Im Folgenden – hier ein bisschen gekürzten und zugegebenermaßen flapsig wiedergegebenen – Brief (Original als PDF) haben die mächtigsten Ökonomen des Vereinigten Königreichs Ende Juli an Königin Elisabeth II geschrieben:
Majestät,
bei unserem Zusammentreffen im vergangenen November haben Sie gefragt, warum niemand die Krise vorhergesehen hat. Nun, wir haben am 17. Juni eine Konferenz dazu abgehalten. Mit diesem Schreiben übermitteln wir Ihnen die Ergebnisse.
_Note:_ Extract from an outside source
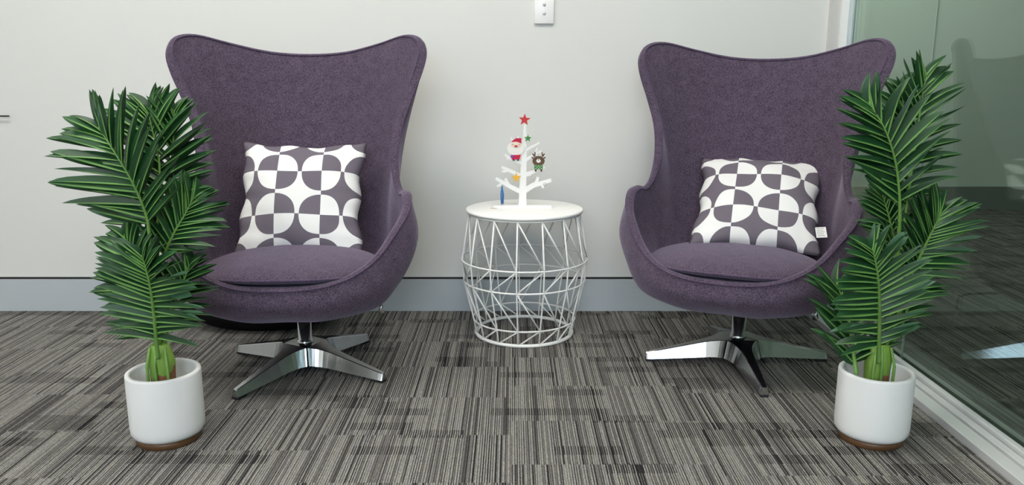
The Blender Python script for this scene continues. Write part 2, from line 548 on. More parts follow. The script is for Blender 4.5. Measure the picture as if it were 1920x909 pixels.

Ehrlich gesagt, viele haben die Krise kommen sehen. Wir wussten halt nur nicht, wann genau sie kommt und wie heftig sie ausfällt. Es reicht aber nicht, eine Krise kommen zu sehen. Das „wann“ ist entscheidend bei der Vorhersage. Gewarnt haben viele, darunter auch die britische Notenbank. Das Risikomanagement wurde immer wichtiger. Es wurden sogar in vielen Bereichen noch extra Risikomanager eingestellt. Wir haben übersehen, dass man auch jemanden braucht, der die Summe aller Risiken einschätzt.
Dazu kamen die globalen Ungleichgewichte. Der Aufstieg Chinas und Indiens und das Anhäufen von Sparguthaben in den aufstrebenden Nationen machte unseren Import billiger. Und er sorgte dafür, dass ihr Leistungsbilanzüberschuss billige Zinsen und nur mäßige Ertragsaussichten auf mittel- und langfristige Anlagen eröffnete. Man suchte höhere Renditen – und damit höhere Risiken. Das war der Kern des Immobilienbooms in den USA und in England.
Auch hier haben viele gewarnt. Aber gegen die Mahner standen die vielen, die glaubten, dass die Banken schon wissen, was sie tun. Die herrschende Meinung war, dass die Besten der Besten im Finanzgewerbe versammelt waren, und dass die sich wohl kaum kollektiv irren könnten.
Viele haben geglaubt, dass sich die Finanzmärkte in ihrem Charakter geändert haben – und da ja auch außerhalb des Finanzsektors alle profitierten, Politiker, Haushalte, Konsumenten – war es leicht zu glauben, man sei nun in einer neuen, modernen, wachsenden Welt angekommen.
Diejenigen, die es hätten besser wissen müssen, haben nichts getan. Sie haben es nicht gewagt, die Bowleschüssel vom Tisch zu räumen, als die Party in vollem Gang war. Alle fanden, dass Blasen sich besser managen lassen, wenn sie platzen, anstatt sie in ihrem Entstehen zu behindern.
Was also war das Problem? Jeder hat nur seinen Job gemacht.
Die Ursache der Krise war die geballte Einbildungskraft einer Menge kluger Leute im In- und Ausland. Jetzt wollen wir dafür sorgen, dass Sie uns eine solche Frage nie wieder stellen müssen. Dazu werden wir eine „Nie-wieder-Konferenz“ abhalten. Wir werden Ihrer Majestät das Protokoll zustellen.
In Demut und Gehorsam verbleiben wir
mit freundlichen Grüßen
Bei allem Erstaunen fragt man sich zweierlei:
1. Warum haben die deutschen Spitzenökonomen noch keinen Brief an die Nation geschrieben?
2. Warum brauchen Wissenschaftler immer Konferenzen (und Geld für mehr Konferenzen) als Vorbedingung für die Bereitschaft, überhaupt gemeinsam nachzudenken?